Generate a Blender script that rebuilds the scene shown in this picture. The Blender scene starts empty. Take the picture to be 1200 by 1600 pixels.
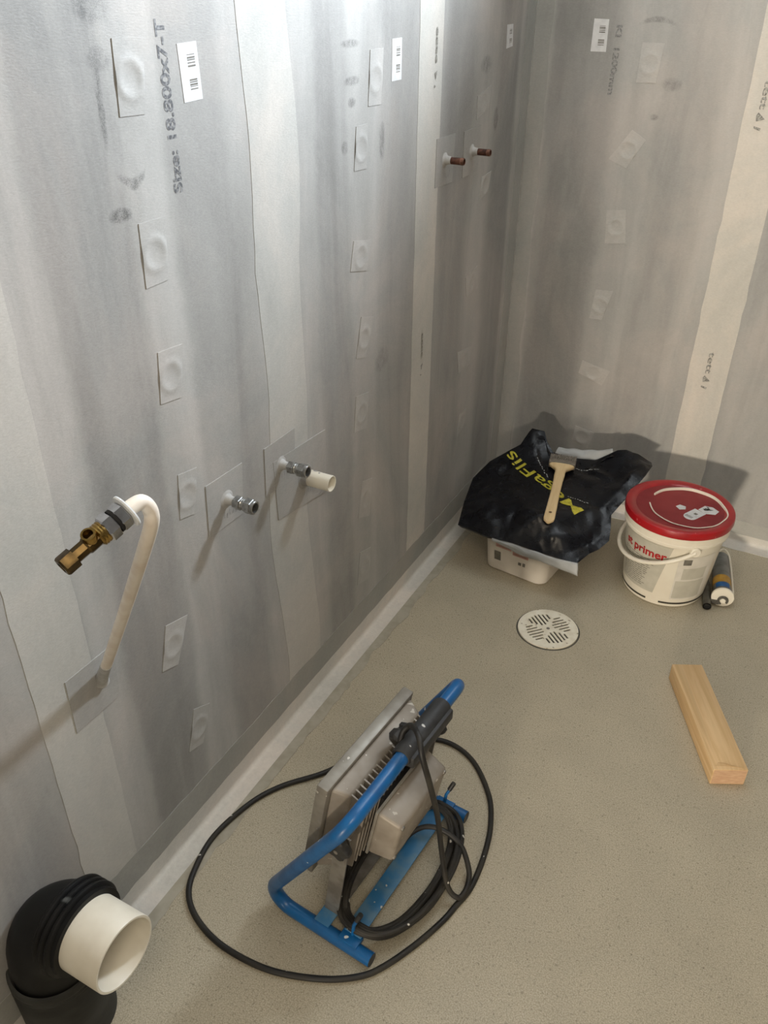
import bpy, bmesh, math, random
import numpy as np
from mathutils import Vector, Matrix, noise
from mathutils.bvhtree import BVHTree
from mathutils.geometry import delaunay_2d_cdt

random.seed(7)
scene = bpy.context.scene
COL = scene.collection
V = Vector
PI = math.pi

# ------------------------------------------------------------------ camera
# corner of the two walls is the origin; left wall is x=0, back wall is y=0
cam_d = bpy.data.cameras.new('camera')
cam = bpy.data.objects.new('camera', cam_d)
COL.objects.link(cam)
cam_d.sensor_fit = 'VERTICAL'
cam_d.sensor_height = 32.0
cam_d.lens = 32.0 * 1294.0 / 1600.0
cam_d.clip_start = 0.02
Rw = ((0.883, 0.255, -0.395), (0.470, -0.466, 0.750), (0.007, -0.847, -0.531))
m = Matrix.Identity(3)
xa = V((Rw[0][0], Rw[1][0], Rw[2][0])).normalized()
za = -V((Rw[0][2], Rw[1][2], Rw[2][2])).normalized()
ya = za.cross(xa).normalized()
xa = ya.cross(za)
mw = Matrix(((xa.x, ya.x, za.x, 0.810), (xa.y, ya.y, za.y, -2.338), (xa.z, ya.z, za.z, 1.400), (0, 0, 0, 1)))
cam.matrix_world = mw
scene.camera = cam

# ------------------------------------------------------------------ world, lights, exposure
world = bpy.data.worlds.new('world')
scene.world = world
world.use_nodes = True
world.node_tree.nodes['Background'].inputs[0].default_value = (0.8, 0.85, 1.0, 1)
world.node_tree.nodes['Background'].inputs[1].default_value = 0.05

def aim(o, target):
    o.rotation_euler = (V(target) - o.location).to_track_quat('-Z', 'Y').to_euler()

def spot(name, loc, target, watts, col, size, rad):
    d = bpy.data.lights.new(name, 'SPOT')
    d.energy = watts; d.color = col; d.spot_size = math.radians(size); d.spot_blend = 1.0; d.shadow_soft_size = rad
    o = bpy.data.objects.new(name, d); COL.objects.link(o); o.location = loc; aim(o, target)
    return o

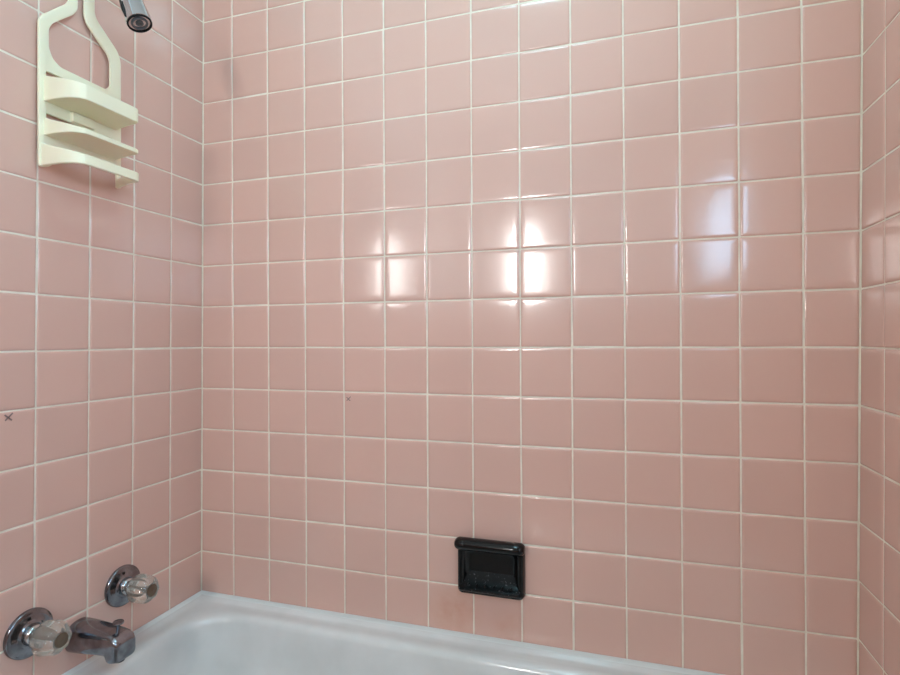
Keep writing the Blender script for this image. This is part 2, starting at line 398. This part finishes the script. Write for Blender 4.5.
----
**Exercise task**: Set down the records in full and exactly. Do not carry over any image.

**Response to the exercise**:
Generate a Blender script that rebuilds the scene shown in this picture. The Blender scene starts empty. Take the picture to be 1200 by 1600 pixels.
import bpy, bmesh, math, random
import numpy as np
from mathutils import Vector, Matrix, noise
from mathutils.bvhtree import BVHTree
from mathutils.geometry import delaunay_2d_cdt

random.seed(7)
scene = bpy.context.scene
COL = scene.collection
V = Vector
PI = math.pi

# ------------------------------------------------------------------ camera
# corner of the two walls is the origin; left wall is x=0, back wall is y=0
cam_d = bpy.data.cameras.new('camera')
cam = bpy.data.objects.new('camera', cam_d)
COL.objects.link(cam)
cam_d.sensor_fit = 'VERTICAL'
cam_d.sensor_height = 32.0
cam_d.lens = 32.0 * 1294.0 / 1600.0
cam_d.clip_start = 0.02
Rw = ((0.883, 0.255, -0.395), (0.470, -0.466, 0.750), (0.007, -0.847, -0.531))
m = Matrix.Identity(3)
xa = V((Rw[0][0], Rw[1][0], Rw[2][0])).normalized()
za = -V((Rw[0][2], Rw[1][2], Rw[2][2])).normalized()
ya = za.cross(xa).normalized()
xa = ya.cross(za)
mw = Matrix(((xa.x, ya.x, za.x, 0.810), (xa.y, ya.y, za.y, -2.338), (xa.z, ya.z, za.z, 1.400), (0, 0, 0, 1)))
cam.matrix_world = mw
scene.camera = cam

# ------------------------------------------------------------------ world, lights, exposure
world = bpy.data.worlds.new('world')
scene.world = world
world.use_nodes = True
world.node_tree.nodes['Background'].inputs[0].default_value = (0.8, 0.85, 1.0, 1)
world.node_tree.nodes['Background'].inputs[1].default_value = 0.05

def aim(o, target):
    o.rotation_euler = (V(target) - o.location).to_track_quat('-Z', 'Y').to_euler()

def spot(name, loc, target, watts, col, size, rad):
    d = bpy.data.lights.new(name, 'SPOT')
    d.energy = watts; d.color = col; d.spot_size = math.radians(size); d.spot_blend = 1.0; d.shadow_soft_size = rad
    o = bpy.data.objects.new(name, d); COL.objects.link(o); o.location = loc; aim(o, target)
    return o

Keep writing the Blender script for this image. This is part 2, starting at line 398. This part finishes the script. Write for Blender 4.5.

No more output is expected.